So all this shit about North Korea shooting missiles at Hawaii got me thinking - why in the world would anyone ever want to bomb Hawaii? Seriously bothered me for a while because I just think to myself, it's the most beautiful place in the world and I'm pretty sure it's also one of the friendliest - why would anyone want to attack something like that? At first I thought, it's because the Navy's stationed there but shit, this ain't 1940s cuz, our technology is so fucking advanced we could probably detect the launch before it even fucking happened!
After sitting there on the train thinking, I think I figured it out - it's Obama, that chain smoking sonofabitch (I wonder if he smoked cigarettes where we smoked - like that hill up that driveway, sitting in his ride on Dominis (motherfucker), or maybe pumping station/second park?) I picture Kim Jong Il thinking (what's fucked up is when I picture him, I think of the character from Team America (FUCK YEAH)...and my dad sometimes) - how do I piss off these fucking American infidels? By striking a direct blow to our reader (that was not a typo)
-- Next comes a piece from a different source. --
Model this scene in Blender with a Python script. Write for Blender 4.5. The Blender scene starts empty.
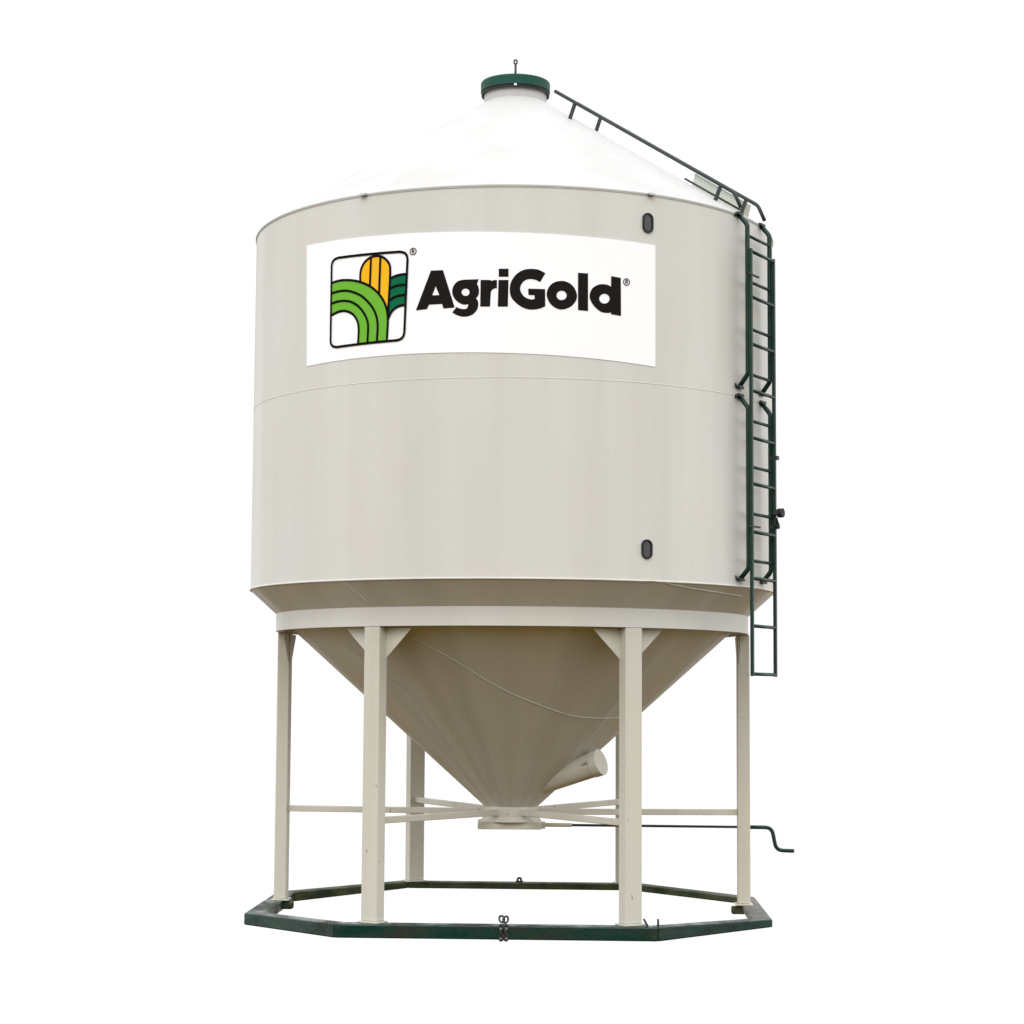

Anyhow - so then I started thinking - well, if he didn't bomb Hawaii, where could he shoot his missiles? If I worked for the military and you asked me two months ago which country should be scared, there's no doubt I would say Japan. It's the obvious answer - they are the reason why Korea got split up, they raped your women (as my Japanese ex-girlfriend once told me) and rode off in your horses. Plus they are a bit closer to you than Hawaii, don't have a legit army, don't have the BIGGEST NUCLEAR ARSENAL IN THE WORLD, and they raped your women.
But from what I hear, Uncle Kim ain't too bright - kinda like Fredo from Godfather...so I'm thinking, what would Fredo do? Why not take out South Korea, aka your better looking/smarter brother? I remember when I was 12, I went to Korea and they took us to the DMZ. You could pay money and look through binoculars at all the North Koreans tending to their farms and make fun of them - there was this south korean family next to us and I could overhear them saying - "look at those stupid North Koreans and their shitty clothes - I bet they eat kim chee chigae every night hehehehe" k - that really didn't happen but you get the point. The binocular things are pretty degrading.
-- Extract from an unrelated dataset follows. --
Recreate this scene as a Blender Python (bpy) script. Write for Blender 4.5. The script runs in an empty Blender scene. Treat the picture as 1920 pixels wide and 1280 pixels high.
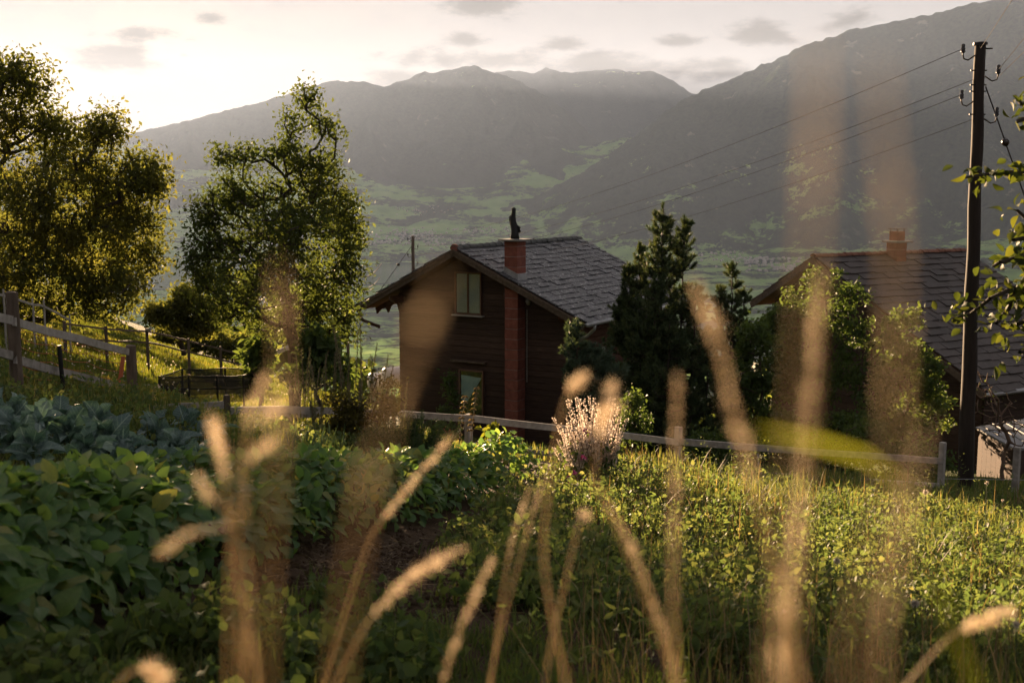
import bpy, math, random
import numpy as np
from mathutils import Vector, Matrix

# ------------------------------------------------------------------ camera, sky, sun, exposure
scene = bpy.context.scene
LENS, SENSOR, PITCH = 40.0, 36.0, math.radians(7.5)
F = 1920 * LENS / SENSOR
cam_data = bpy.data.cameras.new('camera')
cam_data.lens = LENS; cam_data.sensor_width = SENSOR
cam_data.clip_start = 0.02; cam_data.clip_end = 60000
cam_data.dof.use_dof = True
cam_data.dof.focus_distance = 17.0
cam_data.dof.aperture_fstop = 3.5
cam = bpy.data.objects.new('camera', cam_data)
scene.collection.objects.link(cam)
cam.location = (0, 0, 0)
cam.rotation_euler = (math.pi / 2 - PITCH, 0, 0)
scene.camera = cam

FW = np.array([0, math.cos(PITCH), -math.sin(PITCH)])
UP = np.array([0, math.sin(PITCH), math.cos(PITCH)])
RT = np.array([1.0, 0, 0])
def ray(x, y): return RT * (x - 960) / F + FW + UP * (640 - y) / F
def at(x, y, Y):
    d = ray(x, y); return d * (Y / d[1])

SUN_AZ, SUN_EL = math.radians(-20.2), math.radians(5.5)
sun_dir = Vector((math.sin(SUN_AZ) * math.cos(SUN_EL), math.cos(SUN_AZ) * math.cos(SUN_EL), math.sin(SUN_EL)))
sd = bpy.data.lights.new('sun', 'SUN')
sd.energy = 5.0; sd.angle = math.radians(0.6); sd.color = (1.0, 0.67, 0.39)
sun = bpy.data.objects.new('sun', sd); scene.collection.objects.link(sun)
sun.rotation_euler = (-sun_dir).to_track_quat('-Z', 'Y').to_euler()

scene.view_settings.view_transform = 'Standard'
scene.view_settings.look = 'None'
scene.view_settings.gamma = 1.0
scene.view_settings.exposure = EXPOSURE = 2.82
scene.view_settings.use_curve_mapping = False

cy = scene.cycles
cy.use_denoising = True
try: cy.denoiser = 'OPENIMAGEDENOISE'
except Exception: pass
cy.max_bounces = 6; cy.diffuse_bounces = 2; cy.glossy_bounces = 2
cy.transmission_bounces = 4; cy.transparent_max_bounces = 6; cy.volume_bounces = 0
cy.use_adaptive_sampling = True; cy.adaptive_threshold = 0.02
cy.volume_step_rate = 20; cy.volume_max_steps = 16
cy.sample_clamp_indirect = 3.0; cy.sample_clamp_direct = 6.0
cy.caustics_reflective = False; cy.caustics_refractive = False

world = bpy.data.worlds.new('World'); scene.world = world
world.use_nodes = True
world.cycles.sampling_method = 'MANUAL'; world.cycles.sample_map_resolution = 256
wn, wl = world.node_tree.nodes, world.node_tree.links
wn.clear()
def W(t, **k):
    n = wn.new(t)
    for a, b in k.items(): setattr(n, a, b)
    return n
w_out = W('ShaderNodeOutputWorld'); w_bg = W('ShaderNodeBackground')
w_bg.inputs['Strength'].default_value = 0.15
sky = W('ShaderNodeTexSky', sky_type='NISHITA', sun_disc=False, sun_elevation=SUN_EL,
        sun_rotation=SUN_AZ, altitude=700, air_density=1.0, dust_density=2.4, ozone_density=1.0)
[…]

How about Africa? You got TV & shit, don't you hate those fucking commercials asking you for a cup of coffee a day to save one of their kids? Aren't you sick of Madonna going down there and snatching 'em up - I mean seriously, how dick is that to everyone else? Why not just take the money you'll end up spending on that kid as he(she?) grows up and give it to his tribe instead? They could go out and buy Mercedes Benz's from the 1990s with dubz and gold plated emblems.
Why not the Middle East? The dude from Iran is competing with you as the most craziest mother fucker with power - you gonna let him step to you like that? You should take him out because that'll make you the undisputable biggest asshole in the WORLD. dude, imagine if they had a playahataz ball - you'd be like Michael Jordan/Kobe Bryant/Alika Smith/Derek Low!
So now I'm thinking, if someone, say Jesus, were to put a gun to your head and tell you you had to get rid of one country/region/city/state/province(eh)/district/island in this world, what would it be and why?